Posts Tagged ‘Despotism’

Despotism or paralysis? Which is the problem?

March 16, 2021

Donald Trump never was a potential dictator, as so many Democrats and progressives feared. 

Rather he was part of a continuing a rear-guard action by conservatives and Republicans to thwart the will of the majority.

That’s the view of Corey Robin, a political scientist writing in the New Yorker.

Robin noted that Trump accomplished virtually none of his announced goals, not even when Republicans controlled both houses of Congress.

That’s because Republicans and conservatives are a minority, he said. 

The GOP failed to get a popular vote majority in four of the last five elections.  No conservative or right-wing group had the massive support that the Black Lives Matter protests did last year.  Religious conservatives such as Rod Dreher rightly note that they are losing the culture wars.

The problem, according to Robin, is that the U.S. Constitution gives right-wingers the power to thwart the will of the majority because of the undemocratic nature of the Senate, the Electoral College and the Supreme Court.  The result, he wrote, is paralysis.

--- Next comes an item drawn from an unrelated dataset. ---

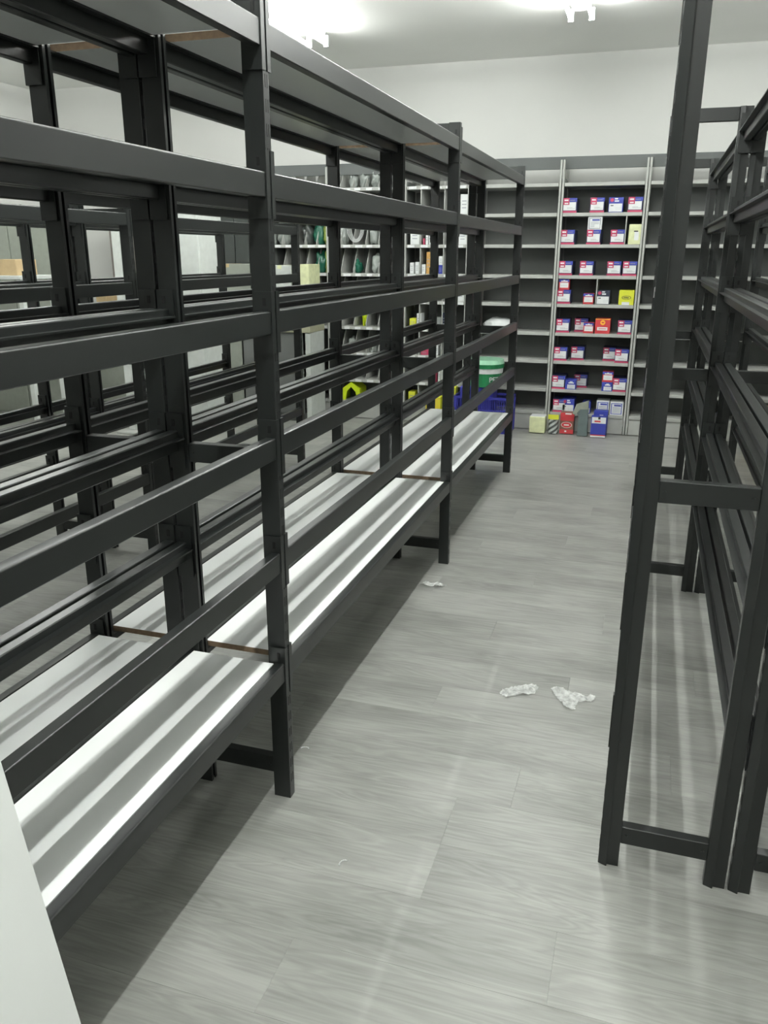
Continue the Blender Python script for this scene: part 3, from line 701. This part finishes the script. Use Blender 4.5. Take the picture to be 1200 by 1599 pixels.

There’s something to what he says, although our 18th-century Constitution did not prevent Franklin Roosevelt, and Lyndon Johnson, or, for that matter, Richard Nixon and Ronald Reagan, from enacting ambitious political programs. 

The Constitution is not preventing change now.  What’s holding back change is the reluctance of the Biden administration to keep its promises.  Nothing prevents the Democratic majority in the Senate from abolishing the filibuster, as the Republican majority in the House of Representatives did way back in 1888.

Nor does anything prevent the calling of a convention to rewrite the Constitution and ask for ratification by the voters.  But the ones calling for a new Constitutional convention are the Koch brothers and other conservatives.  Liberals and progressives generally fear what a new convention would come up with, and cling to the Constitution as it is.

Then, too, paralysis only in one direction.  Nothing holds back or limits appropriations for the military.  Nothing hold back war-making by the President.  Nothing holds back upper-bracket tax cuts or bailouts for big financial institutions.

Paralysis does not hold off dictatorship.  Rather people come to accept dictatorship as the only possible solution to paralysis.

Authoritarian governments in the 20th century have arisen in three ways.  Revolutionaries take power from weak ineffective governments.  The military takes power to prevent revolutions.  Pseudo-revolutionary movements take power with the silent consent of the military, the landowners and big business.

Trump antagonized the military, and was regarded by Wall Street as a loose cannon, so he never had a chance of becoming an authoritarian ruler.  He did do a lot of damage to the normal functioning of government, but that is a separate issue.

I think there is a strong possibility of some future crisis, in which some right-wing pseudo-populist could succeed where Trump failed.  But for now, there is no reason for the military or big-money donors to be dissatisfied with the Biden administration.

There is also such a thing as creeping authoritarianism, which I think is what we’ve got now.  I think the proposed “domestic war on terrorism” is a greater threat to what’s left of American freedom and democracy than anything proposed during the Trump administration.

Rulers of empires in decline all had broad powers to wage war and crush dissent, but they were paralyzed when it comes to reforming themselves.

LINKS

Trump and the Trapped Country by Corey Robin for The New Yorker.  “For years we debated whether Donald Trump would topple democracy.  But the threat continues to come from the system itself.”  I say it all depends on what you mean by “the system.”